Output exactly the lines from the first one down to the line containing "o = put('boulder', npmesh('boulder', V, Fr, RIP, q));", inclusive.
---------- Information shown ----------
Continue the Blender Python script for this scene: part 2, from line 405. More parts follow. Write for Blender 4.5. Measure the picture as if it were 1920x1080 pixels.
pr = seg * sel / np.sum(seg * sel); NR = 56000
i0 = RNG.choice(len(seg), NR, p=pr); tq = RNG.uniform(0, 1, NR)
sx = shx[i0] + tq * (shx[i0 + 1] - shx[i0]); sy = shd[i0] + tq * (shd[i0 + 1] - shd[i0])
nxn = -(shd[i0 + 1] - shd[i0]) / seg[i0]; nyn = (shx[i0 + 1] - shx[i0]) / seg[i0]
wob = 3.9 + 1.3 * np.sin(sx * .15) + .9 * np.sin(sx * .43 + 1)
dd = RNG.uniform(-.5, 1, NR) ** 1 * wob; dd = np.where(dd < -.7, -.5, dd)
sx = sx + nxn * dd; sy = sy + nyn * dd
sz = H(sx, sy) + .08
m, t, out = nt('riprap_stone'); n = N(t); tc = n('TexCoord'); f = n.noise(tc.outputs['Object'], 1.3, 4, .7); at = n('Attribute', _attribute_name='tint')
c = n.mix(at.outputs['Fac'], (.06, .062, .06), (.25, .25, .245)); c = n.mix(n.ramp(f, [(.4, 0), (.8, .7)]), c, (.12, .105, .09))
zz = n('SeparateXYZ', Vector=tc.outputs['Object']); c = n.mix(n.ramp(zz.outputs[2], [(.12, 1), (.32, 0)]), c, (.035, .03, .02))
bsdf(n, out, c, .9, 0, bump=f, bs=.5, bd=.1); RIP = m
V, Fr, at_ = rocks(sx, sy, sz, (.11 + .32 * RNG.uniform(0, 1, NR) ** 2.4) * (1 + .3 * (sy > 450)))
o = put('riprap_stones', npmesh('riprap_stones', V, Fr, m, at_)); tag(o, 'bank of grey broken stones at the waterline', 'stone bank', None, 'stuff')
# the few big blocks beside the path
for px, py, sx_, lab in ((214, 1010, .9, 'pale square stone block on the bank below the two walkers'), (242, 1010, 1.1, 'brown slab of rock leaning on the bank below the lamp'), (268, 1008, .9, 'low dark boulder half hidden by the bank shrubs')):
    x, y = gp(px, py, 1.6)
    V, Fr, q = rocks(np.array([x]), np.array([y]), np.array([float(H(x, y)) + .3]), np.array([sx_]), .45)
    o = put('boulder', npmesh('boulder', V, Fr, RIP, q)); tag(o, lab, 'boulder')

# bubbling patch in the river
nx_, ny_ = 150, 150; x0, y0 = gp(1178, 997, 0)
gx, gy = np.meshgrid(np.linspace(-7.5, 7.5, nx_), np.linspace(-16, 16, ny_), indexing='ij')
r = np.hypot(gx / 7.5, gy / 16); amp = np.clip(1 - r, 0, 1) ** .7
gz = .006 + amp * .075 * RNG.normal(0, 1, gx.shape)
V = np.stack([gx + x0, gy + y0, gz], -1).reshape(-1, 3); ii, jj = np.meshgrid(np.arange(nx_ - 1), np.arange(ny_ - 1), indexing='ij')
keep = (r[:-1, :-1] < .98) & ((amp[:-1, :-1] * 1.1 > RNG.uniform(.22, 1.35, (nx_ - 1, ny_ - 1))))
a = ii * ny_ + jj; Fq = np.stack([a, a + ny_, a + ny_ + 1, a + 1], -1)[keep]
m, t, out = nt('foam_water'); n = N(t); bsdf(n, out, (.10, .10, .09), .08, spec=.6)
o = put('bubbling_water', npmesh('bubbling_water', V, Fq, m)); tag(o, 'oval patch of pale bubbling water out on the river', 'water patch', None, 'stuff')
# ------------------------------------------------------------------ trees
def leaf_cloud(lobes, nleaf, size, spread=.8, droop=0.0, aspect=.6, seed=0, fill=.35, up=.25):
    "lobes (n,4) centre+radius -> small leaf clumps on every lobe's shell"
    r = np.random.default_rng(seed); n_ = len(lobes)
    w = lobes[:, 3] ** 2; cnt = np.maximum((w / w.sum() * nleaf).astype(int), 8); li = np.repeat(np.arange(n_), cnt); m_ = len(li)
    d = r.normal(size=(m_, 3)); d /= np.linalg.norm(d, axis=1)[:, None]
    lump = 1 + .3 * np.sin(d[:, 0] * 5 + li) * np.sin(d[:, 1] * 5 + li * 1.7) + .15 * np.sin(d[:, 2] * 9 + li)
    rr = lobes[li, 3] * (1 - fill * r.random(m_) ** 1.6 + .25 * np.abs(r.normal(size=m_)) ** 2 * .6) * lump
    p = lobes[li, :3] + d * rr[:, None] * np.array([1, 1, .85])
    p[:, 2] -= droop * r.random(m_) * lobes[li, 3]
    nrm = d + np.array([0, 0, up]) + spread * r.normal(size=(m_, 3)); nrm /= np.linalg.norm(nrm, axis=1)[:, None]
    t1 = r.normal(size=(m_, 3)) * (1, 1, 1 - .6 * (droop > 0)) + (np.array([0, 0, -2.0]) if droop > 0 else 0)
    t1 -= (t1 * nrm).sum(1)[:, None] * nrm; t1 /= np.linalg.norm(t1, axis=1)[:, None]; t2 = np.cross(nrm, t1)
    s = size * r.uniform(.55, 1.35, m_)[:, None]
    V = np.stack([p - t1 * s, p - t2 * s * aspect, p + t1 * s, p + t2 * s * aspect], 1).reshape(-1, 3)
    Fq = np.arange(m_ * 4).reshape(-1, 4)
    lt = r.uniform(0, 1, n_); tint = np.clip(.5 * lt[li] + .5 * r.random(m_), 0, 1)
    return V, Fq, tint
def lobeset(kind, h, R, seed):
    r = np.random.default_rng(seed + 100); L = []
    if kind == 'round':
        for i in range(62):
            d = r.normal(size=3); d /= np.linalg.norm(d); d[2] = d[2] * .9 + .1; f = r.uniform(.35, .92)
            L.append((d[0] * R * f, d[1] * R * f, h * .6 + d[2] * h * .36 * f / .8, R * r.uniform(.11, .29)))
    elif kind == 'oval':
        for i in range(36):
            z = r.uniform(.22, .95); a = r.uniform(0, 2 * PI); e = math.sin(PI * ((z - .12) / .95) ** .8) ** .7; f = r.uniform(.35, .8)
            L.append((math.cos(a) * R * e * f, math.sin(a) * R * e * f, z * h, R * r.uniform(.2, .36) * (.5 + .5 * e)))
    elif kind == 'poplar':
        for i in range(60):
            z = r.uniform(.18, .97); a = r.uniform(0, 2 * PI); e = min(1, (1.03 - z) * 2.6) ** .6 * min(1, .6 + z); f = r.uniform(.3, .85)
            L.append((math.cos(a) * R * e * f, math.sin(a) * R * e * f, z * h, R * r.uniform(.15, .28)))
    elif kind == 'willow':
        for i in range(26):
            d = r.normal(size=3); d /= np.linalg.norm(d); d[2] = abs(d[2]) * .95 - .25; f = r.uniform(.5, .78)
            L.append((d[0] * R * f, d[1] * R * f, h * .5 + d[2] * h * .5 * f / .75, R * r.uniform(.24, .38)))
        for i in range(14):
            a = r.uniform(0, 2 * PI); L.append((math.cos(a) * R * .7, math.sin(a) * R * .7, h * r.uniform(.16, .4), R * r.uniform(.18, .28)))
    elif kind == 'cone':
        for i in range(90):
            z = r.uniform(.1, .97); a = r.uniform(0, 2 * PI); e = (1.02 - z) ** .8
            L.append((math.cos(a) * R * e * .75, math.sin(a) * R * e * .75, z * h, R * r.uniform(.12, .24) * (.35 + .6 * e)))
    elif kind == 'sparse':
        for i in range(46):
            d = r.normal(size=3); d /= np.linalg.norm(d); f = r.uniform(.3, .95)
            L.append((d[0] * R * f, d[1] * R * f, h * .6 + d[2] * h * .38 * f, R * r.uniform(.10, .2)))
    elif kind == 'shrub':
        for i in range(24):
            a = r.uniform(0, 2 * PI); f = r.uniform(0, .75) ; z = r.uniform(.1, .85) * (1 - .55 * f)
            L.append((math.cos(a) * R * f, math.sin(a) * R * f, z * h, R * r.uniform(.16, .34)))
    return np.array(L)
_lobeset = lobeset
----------
Finished exercise:
Continue the Blender Python script for this scene: part 2, from line 405. More parts follow. Write for Blender 4.5. Measure the picture as if it were 1920x1080 pixels.
pr = seg * sel / np.sum(seg * sel); NR = 56000
i0 = RNG.choice(len(seg), NR, p=pr); tq = RNG.uniform(0, 1, NR)
sx = shx[i0] + tq * (shx[i0 + 1] - shx[i0]); sy = shd[i0] + tq * (shd[i0 + 1] - shd[i0])
nxn = -(shd[i0 + 1] - shd[i0]) / seg[i0]; nyn = (shx[i0 + 1] - shx[i0]) / seg[i0]
wob = 3.9 + 1.3 * np.sin(sx * .15) + .9 * np.sin(sx * .43 + 1)
dd = RNG.uniform(-.5, 1, NR) ** 1 * wob; dd = np.where(dd < -.7, -.5, dd)
sx = sx + nxn * dd; sy = sy + nyn * dd
sz = H(sx, sy) + .08
m, t, out = nt('riprap_stone'); n = N(t); tc = n('TexCoord'); f = n.noise(tc.outputs['Object'], 1.3, 4, .7); at = n('Attribute', _attribute_name='tint')
c = n.mix(at.outputs['Fac'], (.06, .062, .06), (.25, .25, .245)); c = n.mix(n.ramp(f, [(.4, 0), (.8, .7)]), c, (.12, .105, .09))
zz = n('SeparateXYZ', Vector=tc.outputs['Object']); c = n.mix(n.ramp(zz.outputs[2], [(.12, 1), (.32, 0)]), c, (.035, .03, .02))
bsdf(n, out, c, .9, 0, bump=f, bs=.5, bd=.1); RIP = m
V, Fr, at_ = rocks(sx, sy, sz, (.11 + .32 * RNG.uniform(0, 1, NR) ** 2.4) * (1 + .3 * (sy > 450)))
o = put('riprap_stones', npmesh('riprap_stones', V, Fr, m, at_)); tag(o, 'bank of grey broken stones at the waterline', 'stone bank', None, 'stuff')
# the few big blocks beside the path
for px, py, sx_, lab in ((214, 1010, .9, 'pale square stone block on the bank below the two walkers'), (242, 1010, 1.1, 'brown slab of rock leaning on the bank below the lamp'), (268, 1008, .9, 'low dark boulder half hidden by the bank shrubs')):
    x, y = gp(px, py, 1.6)
    V, Fr, q = rocks(np.array([x]), np.array([y]), np.array([float(H(x, y)) + .3]), np.array([sx_]), .45)
    o = put('boulder', npmesh('boulder', V, Fr, RIP, q)); tag(o, lab, 'boulder')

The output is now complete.